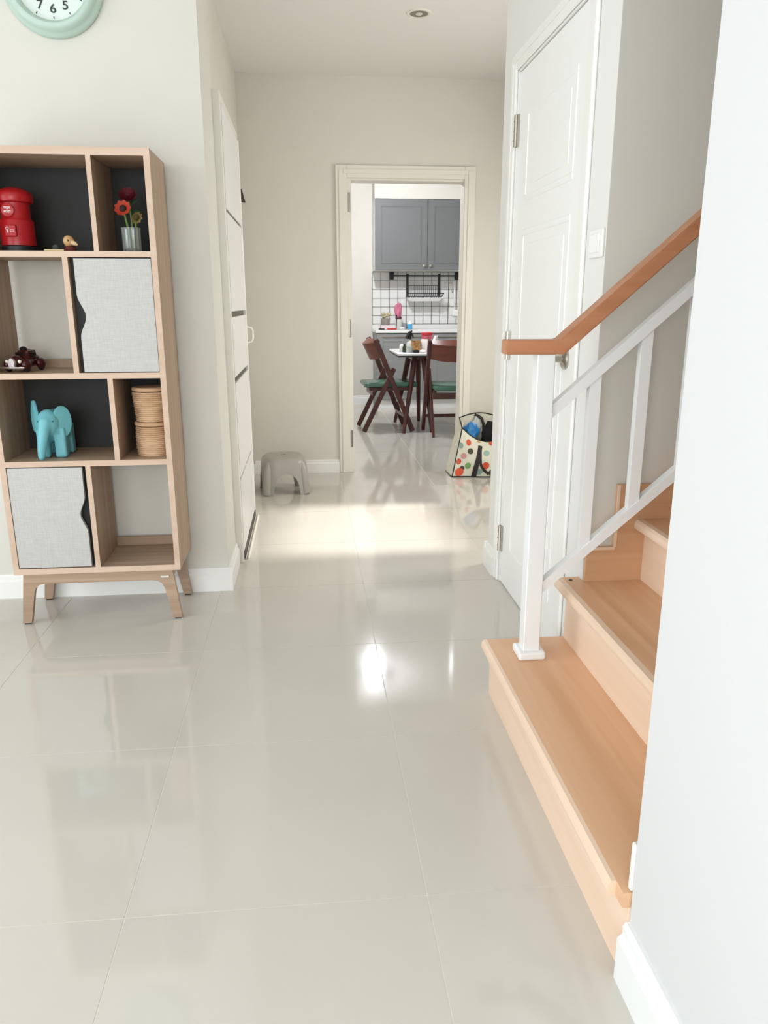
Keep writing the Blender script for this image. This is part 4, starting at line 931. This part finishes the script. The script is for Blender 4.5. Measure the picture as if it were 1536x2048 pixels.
tag(MB().lathe([(0.026, 0), (0.030, 0.003), (0.033, 0.052), (0.030, 0.052), (0.027, 0.006), (0, 0.006)], (0.938, 7.15, TZ), 20).build('drinking_glass', mat('grey_glass', '#b3b7b4', 0.15), None, True), 'short grey drinking glass at the front of the kitchen table', 'glass')
tag(MB().box(0.972, 1.028, 7.11, 7.16, TZ, TZ+0.028, 0.009, 2).build('dark_case', mat('dark_purple_case', '#241a22', 0.4), None, True), 'small dark case at the front of the kitchen table', 'case')
tag(MB().ell((1.062, 7.14, TZ+0.0145), (0.030, 0.022, 0.0145), None, 16, 8).build('white_dish', m_trim, None, True), 'small white rounded dish beside the dark case', 'dish')
cup = thing('patterned_cup', 'tan and brown patterned cup on the kitchen table', 'cup', (1.018, 7.26, TZ))
MB().lathe([(0.036, 0), (0.040, 0.005), (0.043, 0.105), (0.040, 0.105), (0.037, 0.008), (0, 0.008)], (1.018, 7.26, TZ), 24).build('body', mat('tan_pattern', '#b98a52', 0.4, noise=0.55, nscale=45), cup, True)
MB().tube([(1.018, 7.30, TZ+0.085), (1.018, 7.322, TZ+0.075), (1.018, 7.322, TZ+0.04), (1.018, 7.298, TZ+0.025)], 0.006, 8).build('handle', mat('brown_handle', '#8a4f38', 0.4), cup, True)
jar = thing('red_lidded_jar', 'white jar with a red lid on the kitchen table', 'jar', (1.122, 7.28, TZ))
MB().lathe([(0.055, 0), (0.060, 0.006), (0.060, 0.105), (0.050, 0.12)], (1.122, 7.28, TZ), 28).build('body', mat('white_jar', '#ebe6e4', 0.35), jar, True)
MB().lathe([(0.048, 0.12), (0.052, 0.123), (0.052, 0.152), (0.048, 0.156)], (1.122, 7.28, TZ), 28).build('neck_band', mat('pink_band', '#cf5f72', 0.35), jar, True)
MB().lathe([(0.052, 0.156), (0.054, 0.158), (0.054, 0.176), (0.050, 0.18), (0, 0.18)], (1.122, 7.28, TZ), 28).build('lid', mat('red_lid', '#c8323a', 0.35), jar, True)
cl = lump('plastic_bag', 'crumpled white plastic bag beside the red lidded jar', 'plastic bag', (1.195, 7.22, TZ+0.085), (0.028, 0.028, 0.068), mat('white_film', '#eceaea', 0.3), 12)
§ §
**Exercise details**: Reproduce each line exactly as it appears, omitting the pictures.

**Answer to the problem**:
Keep writing the Blender script for this image. This is part 4, starting at line 931. This part finishes the script. The script is for Blender 4.5. Measure the picture as if it were 1536x2048 pixels.
tag(MB().lathe([(0.026, 0), (0.030, 0.003), (0.033, 0.052), (0.030, 0.052), (0.027, 0.006), (0, 0.006)], (0.938, 7.15, TZ), 20).build('drinking_glass', mat('grey_glass', '#b3b7b4', 0.15), None, True), 'short grey drinking glass at the front of the kitchen table', 'glass')
tag(MB().box(0.972, 1.028, 7.11, 7.16, TZ, TZ+0.028, 0.009, 2).build('dark_case', mat('dark_purple_case', '#241a22', 0.4), None, True), 'small dark case at the front of the kitchen table', 'case')
tag(MB().ell((1.062, 7.14, TZ+0.0145), (0.030, 0.022, 0.0145), None, 16, 8).build('white_dish', m_trim, None, True), 'small white rounded dish beside the dark case', 'dish')
cup = thing('patterned_cup', 'tan and brown patterned cup on the kitchen table', 'cup', (1.018, 7.26, TZ))
MB().lathe([(0.036, 0), (0.040, 0.005), (0.043, 0.105), (0.040, 0.105), (0.037, 0.008), (0, 0.008)], (1.018, 7.26, TZ), 24).build('body', mat('tan_pattern', '#b98a52', 0.4, noise=0.55, nscale=45), cup, True)
MB().tube([(1.018, 7.30, TZ+0.085), (1.018, 7.322, TZ+0.075), (1.018, 7.322, TZ+0.04), (1.018, 7.298, TZ+0.025)], 0.006, 8).build('handle', mat('brown_handle', '#8a4f38', 0.4), cup, True)
jar = thing('red_lidded_jar', 'white jar with a red lid on the kitchen table', 'jar', (1.122, 7.28, TZ))
MB().lathe([(0.055, 0), (0.060, 0.006), (0.060, 0.105), (0.050, 0.12)], (1.122, 7.28, TZ), 28).build('body', mat('white_jar', '#ebe6e4', 0.35), jar, True)
MB().lathe([(0.048, 0.12), (0.052, 0.123), (0.052, 0.152), (0.048, 0.156)], (1.122, 7.28, TZ), 28).build('neck_band', mat('pink_band', '#cf5f72', 0.35), jar, True)
MB().lathe([(0.052, 0.156), (0.054, 0.158), (0.054, 0.176), (0.050, 0.18), (0, 0.18)], (1.122, 7.28, TZ), 28).build('lid', mat('red_lid', '#c8323a', 0.35), jar, True)
cl = lump('plastic_bag', 'crumpled white plastic bag beside the red lidded jar', 'plastic bag', (1.195, 7.22, TZ+0.085), (0.028, 0.028, 0.068), mat('white_film', '#eceaea', 0.3), 12)